Bernard-Henri Lévy est un rhéteur hors pair et un bretteur incomparable. Il l’a prouvé, une fois de plus, chez Laurent Ruquier en défendant son livre L’Esprit du judaïsme qui aurait pu s’intituler Le Génie du judaïsme évoquant ainsi les mânes de Chateaubriand et de son Génie du christianisme. Ce que le monde doit aux Juifs, il a eu raison de ne pas trop y insister. Ce que le monde perd sans eux, il faut vraiment être atteint de cécité spirituelle pour ne pas le voir. Et pourtant, l’antisémitisme renaît dés lors qu’on croit l’avoir asséché. Bernard-Henri Lévy, quitte à plonger ses interlocuteurs dans la perplexité, n’a pas manqué, et à juste titre, de rappeler que le venin antisémite est toujours présent dans la société française dès lors qu’on évoque Israël ou des hommes d’Etat comme Laurent Fabius ou Dominique Strauss-Kahn. Il aurait pu ajouter que le nouvel antisémitisme qui débarque allègrement des pays arabo-musulmans fait peser sur les Juifs de France une menace pire encore. On ne pouvait pas ne pas songer en l’écoutant au mot de Billy Wilder s’exilant aux États-Unis : « Les Juifs optimistes ont fini à Auschwitz, les pessimistes à Hollywood. » Bernard-Henri Lévy, tout en distinguant parfaitement le racisme de l’antisémitisme, pèche sans doute par optimisme en esquivant les menaces que font peser les arabo-musulmans sur l’Europe. Et, plus encore, en imaginant un Proche-Orient apaisé. Léa Salamé n’a pas eu tort de citer un conseiller d’Obama disant qu’intervenir militairement ou s’abstenir est également catastrophique.

Bernard-Henri Lévy, au nom du judaïsme, se croit investi d’une mission.
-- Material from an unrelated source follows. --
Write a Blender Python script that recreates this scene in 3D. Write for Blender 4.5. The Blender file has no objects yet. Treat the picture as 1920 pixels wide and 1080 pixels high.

On peut lui reprocher sa mégalomanie, son narcissisme, voire même sa naïveté, mais pas sa sincérité.  Certains le rangeront volontiers dans la catégorie des besser-waïsser, expression yiddish dont la traduction la plus fidèle s’exprime dans cette histoire juive : « Quelle est la différence entre Dieu et un Juif ? Dieu sait tout, un Juif sait tout mieux. »

Pourquoi pas ? Mais il reste le panache du personnage, même sans chemise blanche, son ironie d’homme blessé et une volonté de comprendre l’incompréhensible qui, à titre personnel, me touchent.
En revanche, qu’il écarte d’un revers de la main Spinoza du judaïsme, alors qu’il en est la gloire, me fait douter de son jugement… et, parfois, du mien aussi.